Interestingly, walking this way, the “earth” is not positioned next to the main flight of stairs leading up to the library, rather in turns Venus mostly, and Mars are thus there, and they are all right, thank you to The Beatles. And after Mars, as an asteroid belt of sorts, there is a waist-high so to speak gap in the chain of planets heading westward … until you get to the next sidewalk going south like the Southern Cross. But no Northern Lights. So it’s about a hundred yards up the next street that you again pick up the pace of your walk, with Jupiter and Saturn. And then again the rest, as you Head East. (We tend to think that Pluto is at the other end of the county.)

This season also brings yet more fall fests, like the themed one in the late-Saturday-in-September event in the town of St. Joseph where you can meet the firefighters of honor — then dunk them in a tank made for that reason. (Check their web site). There also will be such things as at the one on Sept. 28, the fall festival of St. Francis offering food and fun and friends, when you log it into your mileage book to Lakeland. Things start with a blessing of pets (no deer until after Thanksgiving and the annual hunt, thank you) at 1 p.m. as they frolic to the Assisi parish, then a bunch of other stuff to do with the kiddies, Mass at 4 p.m., a dinner that includes beer and wine for most attendees, as the tickets are $15 for adults and older children, and $8 for those 12 and under. Hey, not the bread, that wine isn’t as free as weenies on buns, though this being a church, they have a full stock. Then a bonfire to toast those weenies, while you listen to music.

It also is the time of year for … Halloween decor, sprouting up at a store near you. And maybe a yard next door? Better be a big one, speaking of the size of the monster and the monstrously big section of shelves where you found it.
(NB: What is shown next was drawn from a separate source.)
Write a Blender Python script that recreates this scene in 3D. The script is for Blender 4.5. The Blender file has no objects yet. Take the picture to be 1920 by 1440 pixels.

As at Fleet Farm, where just a few words into their small main ad-subhead, they hawk “inflatables,” you now already see them everywhere, like Frankie after quaffing a stein. But the one taller than a basketball hoop, also bent over at odd angles, that you tend to see around is of a giant skeleton! With no globs of flesh dangling!

Speaking of meat, Fleet Farm is also offering $20 off on a Biaggia Pizza snac … Plus, shop deals of other small kitch … And that’s where the adhead ends on my device, prematurely as it’s for bigger than that kitchen gear, not the free typically small- to medium-size food outlay for your NFL Sunday ticket party, if you are a fan favorite enough to have dozens of guests.

At Kwik Trip, online version, they are advertising a winner-take-all contest where you could get a pair of primo Packer-Viking football tickets in the fan zone, for you and your significant other who may be of the other persuasion, in what’s termed a suite cabin seat deal. But you gotta wait to redeem until Dec. 29. And even then there are only “standard” hotel accommodations. But there is a free $100 gift card, to their place only.

Or just go to that Smilin’ beast of a downtown Hudson venue that’s hawking as their MVP (munch various pickles) smash burger “Moose sauce” along with, of course, chopped pickles. Lord, or at least the football gods, knows you can’t have one without the other.